╭─ RECORDS TO USE

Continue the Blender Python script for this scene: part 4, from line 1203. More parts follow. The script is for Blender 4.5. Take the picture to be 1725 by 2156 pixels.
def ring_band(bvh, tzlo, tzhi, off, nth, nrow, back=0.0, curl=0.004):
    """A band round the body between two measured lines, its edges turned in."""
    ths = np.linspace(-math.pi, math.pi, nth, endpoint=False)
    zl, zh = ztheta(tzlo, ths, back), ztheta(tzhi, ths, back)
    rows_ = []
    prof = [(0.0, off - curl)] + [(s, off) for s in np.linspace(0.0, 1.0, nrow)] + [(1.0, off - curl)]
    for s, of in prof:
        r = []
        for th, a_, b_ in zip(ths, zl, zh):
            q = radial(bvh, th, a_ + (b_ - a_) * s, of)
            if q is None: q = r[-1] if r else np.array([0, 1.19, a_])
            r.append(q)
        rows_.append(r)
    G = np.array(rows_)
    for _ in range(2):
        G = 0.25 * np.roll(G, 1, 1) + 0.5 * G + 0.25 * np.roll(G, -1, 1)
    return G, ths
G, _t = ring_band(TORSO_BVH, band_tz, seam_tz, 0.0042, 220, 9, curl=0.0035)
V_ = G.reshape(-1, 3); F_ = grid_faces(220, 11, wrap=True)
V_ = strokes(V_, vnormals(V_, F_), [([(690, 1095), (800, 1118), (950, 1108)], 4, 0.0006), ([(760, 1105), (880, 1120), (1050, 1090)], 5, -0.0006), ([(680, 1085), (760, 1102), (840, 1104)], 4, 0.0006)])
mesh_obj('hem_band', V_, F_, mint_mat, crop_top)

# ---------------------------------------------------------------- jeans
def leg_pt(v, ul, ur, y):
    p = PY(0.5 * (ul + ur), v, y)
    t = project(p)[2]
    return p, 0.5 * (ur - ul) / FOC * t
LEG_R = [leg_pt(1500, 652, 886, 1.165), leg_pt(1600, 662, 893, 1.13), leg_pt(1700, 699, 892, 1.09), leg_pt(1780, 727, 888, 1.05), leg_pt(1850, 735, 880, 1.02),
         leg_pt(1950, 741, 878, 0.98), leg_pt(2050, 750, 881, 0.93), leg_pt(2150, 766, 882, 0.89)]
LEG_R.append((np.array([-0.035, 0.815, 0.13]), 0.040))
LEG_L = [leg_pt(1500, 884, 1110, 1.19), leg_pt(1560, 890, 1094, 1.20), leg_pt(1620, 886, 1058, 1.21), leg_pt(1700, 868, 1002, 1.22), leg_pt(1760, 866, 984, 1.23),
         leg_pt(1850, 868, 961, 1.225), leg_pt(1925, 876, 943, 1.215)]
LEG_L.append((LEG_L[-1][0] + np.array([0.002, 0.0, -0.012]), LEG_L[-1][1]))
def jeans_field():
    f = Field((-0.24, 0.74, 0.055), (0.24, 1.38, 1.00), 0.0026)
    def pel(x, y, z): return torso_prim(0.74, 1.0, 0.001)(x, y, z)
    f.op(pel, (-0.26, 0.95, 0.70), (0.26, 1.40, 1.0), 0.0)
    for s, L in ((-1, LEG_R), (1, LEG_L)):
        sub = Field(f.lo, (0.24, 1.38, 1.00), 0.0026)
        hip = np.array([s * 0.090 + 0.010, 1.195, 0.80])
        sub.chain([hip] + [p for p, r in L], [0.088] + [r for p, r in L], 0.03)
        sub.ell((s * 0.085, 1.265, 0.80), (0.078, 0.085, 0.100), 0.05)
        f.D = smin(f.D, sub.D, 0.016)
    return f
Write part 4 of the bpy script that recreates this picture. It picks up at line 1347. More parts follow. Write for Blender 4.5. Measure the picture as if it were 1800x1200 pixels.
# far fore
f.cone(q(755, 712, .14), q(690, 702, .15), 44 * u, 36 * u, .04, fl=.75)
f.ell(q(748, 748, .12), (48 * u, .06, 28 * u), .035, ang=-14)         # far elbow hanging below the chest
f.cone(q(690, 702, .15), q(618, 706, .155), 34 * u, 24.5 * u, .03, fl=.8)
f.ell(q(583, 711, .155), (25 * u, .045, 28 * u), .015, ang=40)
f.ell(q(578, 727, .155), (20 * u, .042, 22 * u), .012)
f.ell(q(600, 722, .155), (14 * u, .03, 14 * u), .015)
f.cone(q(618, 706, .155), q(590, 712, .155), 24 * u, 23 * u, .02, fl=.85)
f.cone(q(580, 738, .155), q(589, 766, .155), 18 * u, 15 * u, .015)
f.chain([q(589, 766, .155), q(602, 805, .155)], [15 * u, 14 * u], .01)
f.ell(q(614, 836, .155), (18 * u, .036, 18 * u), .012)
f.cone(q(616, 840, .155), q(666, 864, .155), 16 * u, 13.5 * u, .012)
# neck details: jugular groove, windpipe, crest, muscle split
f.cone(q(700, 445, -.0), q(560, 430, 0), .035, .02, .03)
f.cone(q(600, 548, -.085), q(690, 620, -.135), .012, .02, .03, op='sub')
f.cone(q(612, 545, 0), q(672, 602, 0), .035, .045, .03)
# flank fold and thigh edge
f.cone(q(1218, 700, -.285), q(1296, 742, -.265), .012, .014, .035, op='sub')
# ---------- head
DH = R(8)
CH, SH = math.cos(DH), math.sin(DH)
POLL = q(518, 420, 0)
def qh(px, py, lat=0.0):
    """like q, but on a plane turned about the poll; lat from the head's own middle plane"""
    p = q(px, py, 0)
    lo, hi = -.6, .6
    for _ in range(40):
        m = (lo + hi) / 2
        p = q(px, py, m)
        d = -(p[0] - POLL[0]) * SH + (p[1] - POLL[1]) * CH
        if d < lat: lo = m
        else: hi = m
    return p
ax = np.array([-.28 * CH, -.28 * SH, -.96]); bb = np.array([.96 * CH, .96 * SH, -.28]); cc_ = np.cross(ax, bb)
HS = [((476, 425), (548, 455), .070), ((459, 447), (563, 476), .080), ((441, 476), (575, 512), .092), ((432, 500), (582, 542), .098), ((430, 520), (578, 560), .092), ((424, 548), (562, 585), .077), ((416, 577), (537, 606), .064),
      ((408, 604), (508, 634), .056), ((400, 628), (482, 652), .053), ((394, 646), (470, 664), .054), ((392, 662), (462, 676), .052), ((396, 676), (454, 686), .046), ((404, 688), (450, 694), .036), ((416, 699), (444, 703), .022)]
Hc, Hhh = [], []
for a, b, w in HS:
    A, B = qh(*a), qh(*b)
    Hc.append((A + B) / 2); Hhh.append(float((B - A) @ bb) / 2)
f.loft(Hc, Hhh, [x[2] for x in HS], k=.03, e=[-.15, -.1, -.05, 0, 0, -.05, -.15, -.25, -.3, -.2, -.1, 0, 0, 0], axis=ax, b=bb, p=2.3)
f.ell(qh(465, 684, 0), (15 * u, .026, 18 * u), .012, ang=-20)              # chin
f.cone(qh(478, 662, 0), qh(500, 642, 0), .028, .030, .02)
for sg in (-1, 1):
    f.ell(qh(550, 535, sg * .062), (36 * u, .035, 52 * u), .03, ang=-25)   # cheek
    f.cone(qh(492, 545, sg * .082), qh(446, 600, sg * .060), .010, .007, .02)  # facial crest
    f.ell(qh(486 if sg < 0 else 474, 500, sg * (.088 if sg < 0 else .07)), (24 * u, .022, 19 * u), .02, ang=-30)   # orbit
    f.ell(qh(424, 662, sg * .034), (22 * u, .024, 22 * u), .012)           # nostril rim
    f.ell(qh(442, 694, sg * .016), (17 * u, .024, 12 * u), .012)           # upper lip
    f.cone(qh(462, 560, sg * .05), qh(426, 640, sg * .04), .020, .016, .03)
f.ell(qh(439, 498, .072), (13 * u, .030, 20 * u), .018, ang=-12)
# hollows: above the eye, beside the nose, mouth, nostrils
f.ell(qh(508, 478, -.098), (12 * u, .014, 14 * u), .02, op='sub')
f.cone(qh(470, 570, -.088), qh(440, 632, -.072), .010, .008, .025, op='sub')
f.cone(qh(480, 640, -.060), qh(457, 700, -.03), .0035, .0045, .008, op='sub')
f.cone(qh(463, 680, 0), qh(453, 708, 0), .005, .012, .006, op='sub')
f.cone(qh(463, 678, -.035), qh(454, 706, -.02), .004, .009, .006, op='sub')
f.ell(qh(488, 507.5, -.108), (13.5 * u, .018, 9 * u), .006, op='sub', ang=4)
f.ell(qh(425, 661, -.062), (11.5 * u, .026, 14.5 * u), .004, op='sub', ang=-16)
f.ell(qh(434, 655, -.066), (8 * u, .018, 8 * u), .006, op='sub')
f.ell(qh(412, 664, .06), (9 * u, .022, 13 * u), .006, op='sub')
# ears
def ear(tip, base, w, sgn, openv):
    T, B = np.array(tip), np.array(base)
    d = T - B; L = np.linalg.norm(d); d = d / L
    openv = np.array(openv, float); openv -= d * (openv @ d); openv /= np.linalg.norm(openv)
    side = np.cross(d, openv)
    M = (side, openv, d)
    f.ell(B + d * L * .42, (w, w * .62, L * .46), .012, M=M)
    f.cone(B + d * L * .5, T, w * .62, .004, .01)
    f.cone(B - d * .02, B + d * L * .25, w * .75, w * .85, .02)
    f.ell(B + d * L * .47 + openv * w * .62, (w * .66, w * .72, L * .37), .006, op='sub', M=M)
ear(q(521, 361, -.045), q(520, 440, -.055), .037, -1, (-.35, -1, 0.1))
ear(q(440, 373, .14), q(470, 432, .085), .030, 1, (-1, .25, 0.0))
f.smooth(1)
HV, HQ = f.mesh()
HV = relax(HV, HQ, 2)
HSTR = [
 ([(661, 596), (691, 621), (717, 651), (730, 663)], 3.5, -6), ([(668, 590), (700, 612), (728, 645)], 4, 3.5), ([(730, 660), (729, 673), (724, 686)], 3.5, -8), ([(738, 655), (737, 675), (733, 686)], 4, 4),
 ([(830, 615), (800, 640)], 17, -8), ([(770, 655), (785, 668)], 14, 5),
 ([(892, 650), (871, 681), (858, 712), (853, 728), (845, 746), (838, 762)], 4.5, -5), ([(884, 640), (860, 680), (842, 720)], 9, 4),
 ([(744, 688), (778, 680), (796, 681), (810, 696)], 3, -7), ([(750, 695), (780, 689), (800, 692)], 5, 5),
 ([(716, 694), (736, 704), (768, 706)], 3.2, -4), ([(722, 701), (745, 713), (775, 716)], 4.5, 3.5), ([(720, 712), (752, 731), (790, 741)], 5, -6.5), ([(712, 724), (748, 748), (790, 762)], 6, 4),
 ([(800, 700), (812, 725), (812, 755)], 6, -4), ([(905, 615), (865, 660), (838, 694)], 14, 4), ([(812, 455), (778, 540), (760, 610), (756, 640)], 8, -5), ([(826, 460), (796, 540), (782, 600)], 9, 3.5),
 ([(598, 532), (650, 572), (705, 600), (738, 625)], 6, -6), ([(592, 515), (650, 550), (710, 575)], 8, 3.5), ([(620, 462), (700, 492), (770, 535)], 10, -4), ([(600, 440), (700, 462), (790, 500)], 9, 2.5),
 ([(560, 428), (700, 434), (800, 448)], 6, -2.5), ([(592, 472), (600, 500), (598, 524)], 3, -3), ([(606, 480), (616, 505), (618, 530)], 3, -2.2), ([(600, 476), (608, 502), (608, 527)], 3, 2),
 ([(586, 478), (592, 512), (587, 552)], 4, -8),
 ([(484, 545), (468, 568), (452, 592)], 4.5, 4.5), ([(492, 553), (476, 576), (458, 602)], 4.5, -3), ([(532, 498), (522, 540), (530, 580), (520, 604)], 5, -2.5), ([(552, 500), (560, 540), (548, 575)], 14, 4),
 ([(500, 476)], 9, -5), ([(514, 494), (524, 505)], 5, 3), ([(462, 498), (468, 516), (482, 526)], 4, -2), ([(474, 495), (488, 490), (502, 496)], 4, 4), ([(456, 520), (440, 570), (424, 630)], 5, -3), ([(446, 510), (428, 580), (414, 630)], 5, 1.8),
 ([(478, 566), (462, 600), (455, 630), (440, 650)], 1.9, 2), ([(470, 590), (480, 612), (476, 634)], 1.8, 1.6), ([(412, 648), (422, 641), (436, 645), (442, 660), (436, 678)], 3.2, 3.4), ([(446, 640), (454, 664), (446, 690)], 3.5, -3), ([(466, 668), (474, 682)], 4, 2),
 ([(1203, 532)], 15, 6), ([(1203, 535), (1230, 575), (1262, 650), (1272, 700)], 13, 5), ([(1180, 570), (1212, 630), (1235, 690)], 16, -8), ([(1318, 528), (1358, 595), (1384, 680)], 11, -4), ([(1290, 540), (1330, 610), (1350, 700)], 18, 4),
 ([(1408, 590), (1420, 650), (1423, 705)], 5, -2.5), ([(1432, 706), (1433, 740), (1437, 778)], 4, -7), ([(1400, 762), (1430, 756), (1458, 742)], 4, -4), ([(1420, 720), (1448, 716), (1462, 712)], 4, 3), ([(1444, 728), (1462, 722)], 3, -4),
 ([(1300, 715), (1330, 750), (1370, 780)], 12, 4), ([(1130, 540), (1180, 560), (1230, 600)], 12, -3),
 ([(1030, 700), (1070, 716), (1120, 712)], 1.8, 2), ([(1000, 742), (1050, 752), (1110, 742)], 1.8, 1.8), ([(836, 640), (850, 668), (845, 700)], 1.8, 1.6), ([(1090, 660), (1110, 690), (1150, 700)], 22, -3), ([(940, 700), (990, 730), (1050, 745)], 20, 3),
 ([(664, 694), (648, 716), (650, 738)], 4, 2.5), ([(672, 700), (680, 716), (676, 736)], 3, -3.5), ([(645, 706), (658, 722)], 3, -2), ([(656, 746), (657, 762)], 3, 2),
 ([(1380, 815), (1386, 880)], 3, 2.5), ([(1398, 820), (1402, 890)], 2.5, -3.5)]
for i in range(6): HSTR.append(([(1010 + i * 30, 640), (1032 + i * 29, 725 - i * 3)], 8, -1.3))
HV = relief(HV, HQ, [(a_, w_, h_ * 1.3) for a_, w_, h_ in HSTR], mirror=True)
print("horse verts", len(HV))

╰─

- [WORK TO COMPLETE] Copy the lines from the start of the data verbatim, stopping after the line containing "mesh_obj('hem_band', V_, F_, mint_mat, crop_top)".

- [TASK OUTPUT]
Continue the Blender Python script for this scene: part 4, from line 1203. More parts follow. The script is for Blender 4.5. Take the picture to be 1725 by 2156 pixels.
def ring_band(bvh, tzlo, tzhi, off, nth, nrow, back=0.0, curl=0.004):
    """A band round the body between two measured lines, its edges turned in."""
    ths = np.linspace(-math.pi, math.pi, nth, endpoint=False)
    zl, zh = ztheta(tzlo, ths, back), ztheta(tzhi, ths, back)
    rows_ = []
    prof = [(0.0, off - curl)] + [(s, off) for s in np.linspace(0.0, 1.0, nrow)] + [(1.0, off - curl)]
    for s, of in prof:
        r = []
        for th, a_, b_ in zip(ths, zl, zh):
            q = radial(bvh, th, a_ + (b_ - a_) * s, of)
            if q is None: q = r[-1] if r else np.array([0, 1.19, a_])
            r.append(q)
        rows_.append(r)
    G = np.array(rows_)
    for _ in range(2):
        G = 0.25 * np.roll(G, 1, 1) + 0.5 * G + 0.25 * np.roll(G, -1, 1)
    return G, ths
G, _t = ring_band(TORSO_BVH, band_tz, seam_tz, 0.0042, 220, 9, curl=0.0035)
V_ = G.reshape(-1, 3); F_ = grid_faces(220, 11, wrap=True)
V_ = strokes(V_, vnormals(V_, F_), [([(690, 1095), (800, 1118), (950, 1108)], 4, 0.0006), ([(760, 1105), (880, 1120), (1050, 1090)], 5, -0.0006), ([(680, 1085), (760, 1102), (840, 1104)], 4, 0.0006)])
mesh_obj('hem_band', V_, F_, mint_mat, crop_top)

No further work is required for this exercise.